After A. A. Berle and Gardiner C. Means published their Modern Corporation and Private Property in 1932, it was a commonplace that in modern America the very experience of owning property had become something new—in one sense plainly more democratic, but at the same time more occult. In this “people’s capitalism,” more and more millions of citizens “owned” the means of production. But what did they own?

For most of these millions, their powers of ownership were clouded with ambiguity. And the very forms of “democracy” in the communities of stockholders made their ownership experience only more puzzling. Many stockholders, of course, considered their shares of stock simply a more speculative form of money in the bank. But control over the nation’s biggest enterprises rested legally in the hands of the stockholders, and the voting power of stock ultimately controlled the destiny of American industry. On March 8, 1929, John D. Rockefeller, Jr., wrested control of the Standard Oil Company of Indiana from Colonel Stewart by rounding up the votes of 5,519,210 shares against Stewart’s 2,954,986 shares. In 1955 at a dramatic meeting of Montgomery Ward stockholders in the Shriners’ Temple in Chicago, Sewell Avery, after three decades, was deposed from management, and Ward’s was given a new direction. Again and again proxy fights of corporate democracy made front-page news or were featured on television, while they baffled the millions. These Americans had acquired a share in a vast new institution, in what Berle and Means called “passive property.”

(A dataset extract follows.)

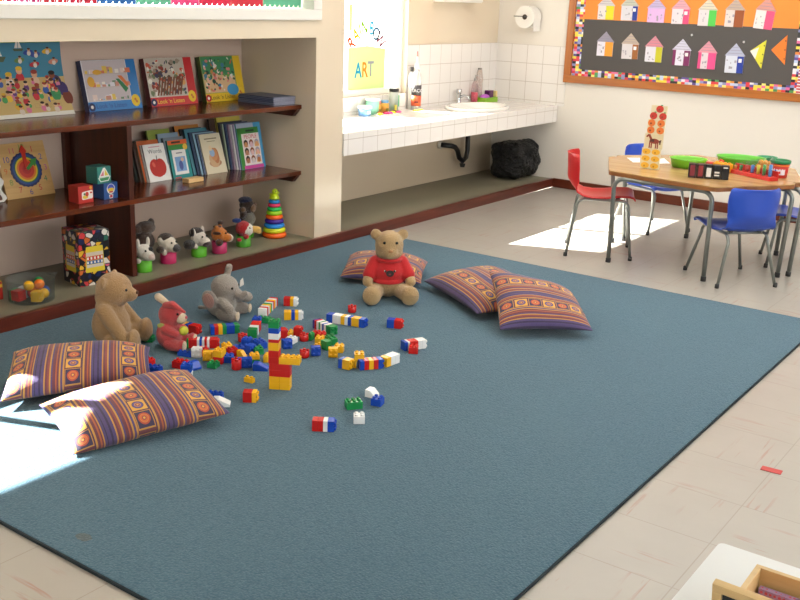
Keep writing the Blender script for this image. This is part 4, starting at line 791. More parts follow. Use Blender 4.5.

But this was only half the story, and perhaps not the most characteristically American half. The American nation had thrived on ambiguity—the ambiguity of the landscape, the ambiguity of what it meant to be an American, the booster-vagueness of the line between present and future. When American stockholders owned powers of which they were uncertain or ignorant, property itself, once the most reassuringly concrete of man’s possessions, had become a new source of ambiguity. By the late twentieth century the possibilities were only partly fathomed; the future of these invented entities was endless and unpredictable.

“Private” property was less private than ever before. So long as a company was owned by a few men, the responsibilities and the locale of ownership were apt to be discoverable. But when such a company went “public,” conjuring itself into a corporation with millions of shares, its ownership was dispersed and diffused. Going “public” therefore could mean going “private.” For size and numbers—the dimensions of democracy—had themselves become a resource of uncertainty and of secrecy.